Third Circuit Dismisses Stale NSR Enforcement Action Against Subsequent Owner
The Third Circuit has joined the growing chorus of federal courts holding that a violation of the New Source Review program – i.e., failure to obtain a pre-construction permit before modifying a facility – is a discrete violation that only occurs once, at the time construction of the project begins. As a result, the Third Circuit – like the Eleventh, the Eighth, and (most recently) the Seventh Circuits – held that the five-year statute of limitations precludes civil penalties and citizen suits filed more than five years after a “major modification.”

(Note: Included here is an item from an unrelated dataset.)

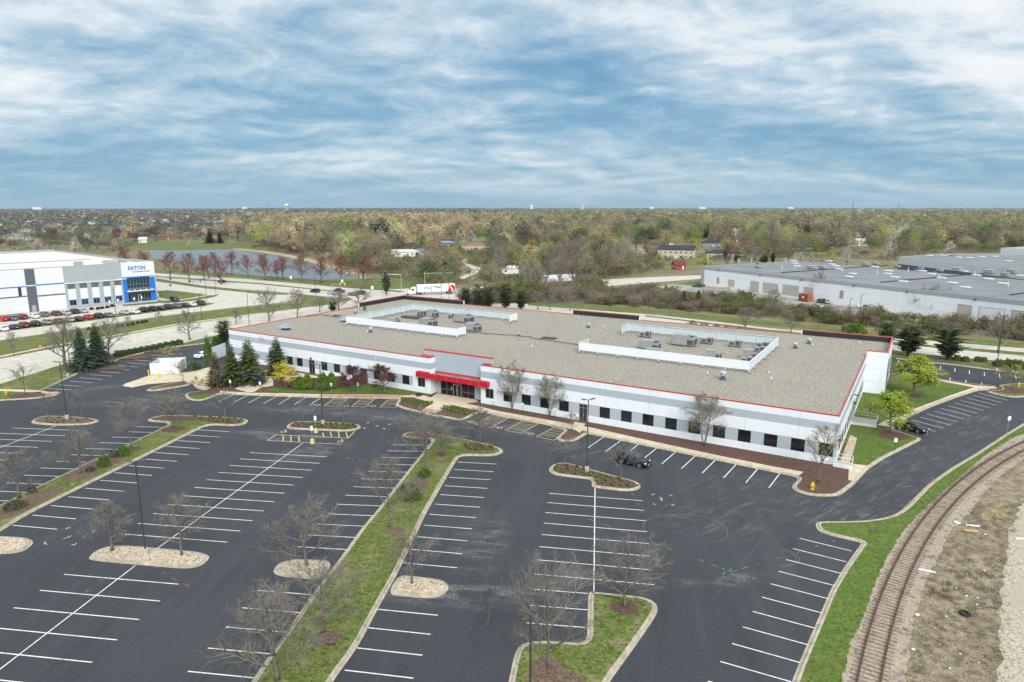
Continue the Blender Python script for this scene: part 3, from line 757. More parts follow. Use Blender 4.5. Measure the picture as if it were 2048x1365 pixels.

Perhaps even more importantly, however, the case is the first federal Court of Appeals decision to address whether a subsequent owner of a facility may be held liable for a prior owner’s New Source Review violations. Previously, district courts in New York and Illinois, as well as the decision before the Third Circuit (from Pennsylvania), held that subsequent owners of a facility are not liable for the acts of a predecessor. On the other hand, at least one district court in Louisiana reached the opposite conclusion, based on a corporate law theory known as “successor liability.” Because the Third Circuit was not faced with a “successor liability” issue (the parties did not argue that the new owners accepted the liability via contract), the court held that the current owners could not be held liable for past modifications that they did not perform. In essence, the Third Circuit concluded that simply acquiring and operating a facility is insufficient to subject a subsequent purchaser to liability for a predecessor’s unpermitted modifications.